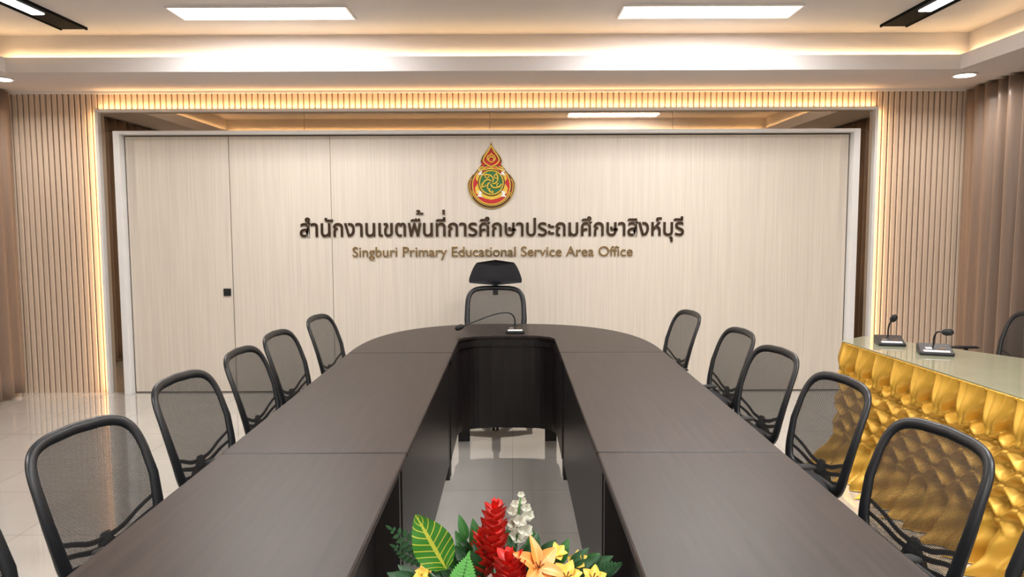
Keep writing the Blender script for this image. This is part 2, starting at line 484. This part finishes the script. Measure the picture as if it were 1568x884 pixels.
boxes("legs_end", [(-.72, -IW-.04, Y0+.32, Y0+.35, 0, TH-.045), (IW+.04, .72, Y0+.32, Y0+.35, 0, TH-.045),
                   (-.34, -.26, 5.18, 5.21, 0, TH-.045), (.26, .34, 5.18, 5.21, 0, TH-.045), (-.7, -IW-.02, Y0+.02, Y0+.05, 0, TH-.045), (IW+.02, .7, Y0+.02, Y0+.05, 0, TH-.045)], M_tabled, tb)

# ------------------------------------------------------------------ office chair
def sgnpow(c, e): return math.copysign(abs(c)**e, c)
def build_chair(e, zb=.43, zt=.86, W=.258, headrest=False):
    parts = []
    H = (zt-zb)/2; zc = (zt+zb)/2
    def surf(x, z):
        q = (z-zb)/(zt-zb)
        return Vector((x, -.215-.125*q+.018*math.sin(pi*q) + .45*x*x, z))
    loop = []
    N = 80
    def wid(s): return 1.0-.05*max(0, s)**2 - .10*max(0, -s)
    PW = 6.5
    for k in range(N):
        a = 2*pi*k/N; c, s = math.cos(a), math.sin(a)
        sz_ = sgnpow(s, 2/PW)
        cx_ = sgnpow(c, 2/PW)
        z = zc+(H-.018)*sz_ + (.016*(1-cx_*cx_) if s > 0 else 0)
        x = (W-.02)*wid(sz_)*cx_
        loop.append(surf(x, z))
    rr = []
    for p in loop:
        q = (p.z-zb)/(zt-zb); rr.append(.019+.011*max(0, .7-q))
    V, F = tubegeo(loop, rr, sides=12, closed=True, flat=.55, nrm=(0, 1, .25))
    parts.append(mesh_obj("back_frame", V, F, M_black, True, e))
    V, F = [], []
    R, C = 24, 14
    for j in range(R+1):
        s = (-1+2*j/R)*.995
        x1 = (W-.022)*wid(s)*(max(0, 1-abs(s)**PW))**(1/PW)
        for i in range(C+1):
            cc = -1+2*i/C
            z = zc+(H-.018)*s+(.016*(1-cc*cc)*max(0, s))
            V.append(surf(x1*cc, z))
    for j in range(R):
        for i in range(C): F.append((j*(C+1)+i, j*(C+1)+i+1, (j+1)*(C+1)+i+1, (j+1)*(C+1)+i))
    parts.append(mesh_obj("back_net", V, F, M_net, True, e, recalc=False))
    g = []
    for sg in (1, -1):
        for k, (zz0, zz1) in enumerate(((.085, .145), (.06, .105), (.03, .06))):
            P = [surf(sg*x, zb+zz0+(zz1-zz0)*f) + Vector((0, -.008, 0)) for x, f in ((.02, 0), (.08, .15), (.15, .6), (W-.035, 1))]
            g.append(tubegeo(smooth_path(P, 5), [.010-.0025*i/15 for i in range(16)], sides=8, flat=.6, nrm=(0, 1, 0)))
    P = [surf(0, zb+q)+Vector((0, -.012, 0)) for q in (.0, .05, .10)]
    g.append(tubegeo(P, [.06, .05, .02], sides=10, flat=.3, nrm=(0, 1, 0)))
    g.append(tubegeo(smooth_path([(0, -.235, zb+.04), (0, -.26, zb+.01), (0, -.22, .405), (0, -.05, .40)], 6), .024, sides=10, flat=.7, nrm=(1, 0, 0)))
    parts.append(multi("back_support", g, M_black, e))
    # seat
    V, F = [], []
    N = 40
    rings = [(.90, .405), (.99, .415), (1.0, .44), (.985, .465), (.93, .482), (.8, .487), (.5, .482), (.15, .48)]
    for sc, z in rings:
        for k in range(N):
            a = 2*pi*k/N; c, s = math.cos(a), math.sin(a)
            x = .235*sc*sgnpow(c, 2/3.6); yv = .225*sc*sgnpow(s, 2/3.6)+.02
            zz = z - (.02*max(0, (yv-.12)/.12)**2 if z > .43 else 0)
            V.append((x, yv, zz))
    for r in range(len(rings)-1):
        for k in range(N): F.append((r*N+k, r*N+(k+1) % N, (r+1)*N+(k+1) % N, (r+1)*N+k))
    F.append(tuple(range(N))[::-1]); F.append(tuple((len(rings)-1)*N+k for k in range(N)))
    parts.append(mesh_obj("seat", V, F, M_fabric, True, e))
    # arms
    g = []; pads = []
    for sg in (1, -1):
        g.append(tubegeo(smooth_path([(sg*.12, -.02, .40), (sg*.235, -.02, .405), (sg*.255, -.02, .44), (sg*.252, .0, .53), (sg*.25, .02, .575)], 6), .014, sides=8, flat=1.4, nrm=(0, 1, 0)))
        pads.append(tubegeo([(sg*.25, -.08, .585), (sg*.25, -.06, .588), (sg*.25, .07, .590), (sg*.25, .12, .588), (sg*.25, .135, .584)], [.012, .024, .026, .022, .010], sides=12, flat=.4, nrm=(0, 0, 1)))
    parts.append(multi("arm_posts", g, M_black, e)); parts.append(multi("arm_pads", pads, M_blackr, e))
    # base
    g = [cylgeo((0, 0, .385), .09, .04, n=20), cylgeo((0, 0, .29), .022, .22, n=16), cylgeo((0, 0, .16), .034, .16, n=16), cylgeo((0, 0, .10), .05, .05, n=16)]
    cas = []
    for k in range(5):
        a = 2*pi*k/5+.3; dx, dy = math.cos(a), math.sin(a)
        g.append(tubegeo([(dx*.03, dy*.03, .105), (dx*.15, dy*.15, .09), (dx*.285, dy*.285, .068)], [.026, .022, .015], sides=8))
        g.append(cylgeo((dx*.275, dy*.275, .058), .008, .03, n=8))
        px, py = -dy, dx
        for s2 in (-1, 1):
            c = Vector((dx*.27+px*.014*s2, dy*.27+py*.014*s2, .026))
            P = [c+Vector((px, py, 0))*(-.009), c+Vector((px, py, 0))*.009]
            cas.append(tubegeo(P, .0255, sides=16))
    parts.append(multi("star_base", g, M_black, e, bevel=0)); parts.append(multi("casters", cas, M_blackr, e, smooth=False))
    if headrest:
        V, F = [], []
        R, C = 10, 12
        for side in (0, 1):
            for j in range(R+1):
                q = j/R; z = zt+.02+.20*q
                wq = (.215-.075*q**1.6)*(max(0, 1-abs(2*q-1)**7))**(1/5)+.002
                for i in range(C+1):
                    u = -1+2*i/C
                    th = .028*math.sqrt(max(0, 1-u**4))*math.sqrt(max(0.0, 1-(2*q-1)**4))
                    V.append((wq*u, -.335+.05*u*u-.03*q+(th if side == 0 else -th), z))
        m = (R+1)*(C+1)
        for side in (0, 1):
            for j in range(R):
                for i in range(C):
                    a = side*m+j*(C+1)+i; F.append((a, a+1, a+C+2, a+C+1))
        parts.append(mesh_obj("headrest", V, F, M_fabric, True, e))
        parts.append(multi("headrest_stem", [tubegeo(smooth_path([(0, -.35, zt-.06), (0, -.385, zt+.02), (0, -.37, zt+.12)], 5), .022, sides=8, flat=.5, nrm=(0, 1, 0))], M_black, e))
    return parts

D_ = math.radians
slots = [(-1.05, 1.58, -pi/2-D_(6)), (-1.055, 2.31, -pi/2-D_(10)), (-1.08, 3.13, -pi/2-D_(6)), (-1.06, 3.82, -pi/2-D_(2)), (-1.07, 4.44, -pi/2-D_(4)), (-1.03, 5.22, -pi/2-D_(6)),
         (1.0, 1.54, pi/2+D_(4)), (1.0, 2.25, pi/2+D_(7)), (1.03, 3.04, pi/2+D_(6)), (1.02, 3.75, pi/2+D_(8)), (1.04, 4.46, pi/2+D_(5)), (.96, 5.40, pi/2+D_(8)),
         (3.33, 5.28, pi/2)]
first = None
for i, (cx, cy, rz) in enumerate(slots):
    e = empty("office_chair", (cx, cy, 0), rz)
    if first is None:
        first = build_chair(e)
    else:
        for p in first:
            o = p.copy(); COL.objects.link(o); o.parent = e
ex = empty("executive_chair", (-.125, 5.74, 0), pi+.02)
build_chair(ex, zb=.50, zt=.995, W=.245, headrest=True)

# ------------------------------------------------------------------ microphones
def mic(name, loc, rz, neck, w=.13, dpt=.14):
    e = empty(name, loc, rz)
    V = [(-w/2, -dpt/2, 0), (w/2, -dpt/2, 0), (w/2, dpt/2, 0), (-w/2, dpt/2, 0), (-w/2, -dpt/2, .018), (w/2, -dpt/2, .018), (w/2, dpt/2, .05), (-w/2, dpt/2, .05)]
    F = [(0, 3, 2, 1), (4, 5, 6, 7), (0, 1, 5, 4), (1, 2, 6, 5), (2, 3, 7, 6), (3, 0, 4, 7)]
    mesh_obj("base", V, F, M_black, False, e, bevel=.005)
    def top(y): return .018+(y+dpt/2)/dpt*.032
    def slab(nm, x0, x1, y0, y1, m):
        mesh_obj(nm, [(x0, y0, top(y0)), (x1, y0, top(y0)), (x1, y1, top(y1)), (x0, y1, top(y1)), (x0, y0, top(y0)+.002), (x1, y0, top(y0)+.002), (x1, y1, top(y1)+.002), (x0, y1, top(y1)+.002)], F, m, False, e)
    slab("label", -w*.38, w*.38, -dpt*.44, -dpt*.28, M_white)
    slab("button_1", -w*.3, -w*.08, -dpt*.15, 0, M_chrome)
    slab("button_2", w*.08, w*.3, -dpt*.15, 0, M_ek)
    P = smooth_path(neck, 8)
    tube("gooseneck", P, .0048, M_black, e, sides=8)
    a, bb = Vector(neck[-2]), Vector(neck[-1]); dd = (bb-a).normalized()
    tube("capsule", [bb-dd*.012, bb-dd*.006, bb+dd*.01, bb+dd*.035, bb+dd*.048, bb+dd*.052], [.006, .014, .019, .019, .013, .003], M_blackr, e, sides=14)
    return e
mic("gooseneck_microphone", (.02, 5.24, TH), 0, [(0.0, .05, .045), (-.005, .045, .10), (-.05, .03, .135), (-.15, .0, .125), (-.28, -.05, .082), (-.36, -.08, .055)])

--

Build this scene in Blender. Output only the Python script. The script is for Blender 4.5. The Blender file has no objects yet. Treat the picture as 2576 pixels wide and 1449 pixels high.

Exercise instructions
Repeat word for word the lines from the line containing "Keep writing the" to the line containing "TH-.045)], M_tabled, tb)", both lines included; nothing else should appear.

Response to the task
Keep writing the Blender script for this image. This is part 2, starting at line 484. This part finishes the script. Measure the picture as if it were 1568x884 pixels.
boxes("legs_end", [(-.72, -IW-.04, Y0+.32, Y0+.35, 0, TH-.045), (IW+.04, .72, Y0+.32, Y0+.35, 0, TH-.045),
                   (-.34, -.26, 5.18, 5.21, 0, TH-.045), (.26, .34, 5.18, 5.21, 0, TH-.045), (-.7, -IW-.02, Y0+.02, Y0+.05, 0, TH-.045), (IW+.02, .7, Y0+.02, Y0+.05, 0, TH-.045)], M_tabled, tb)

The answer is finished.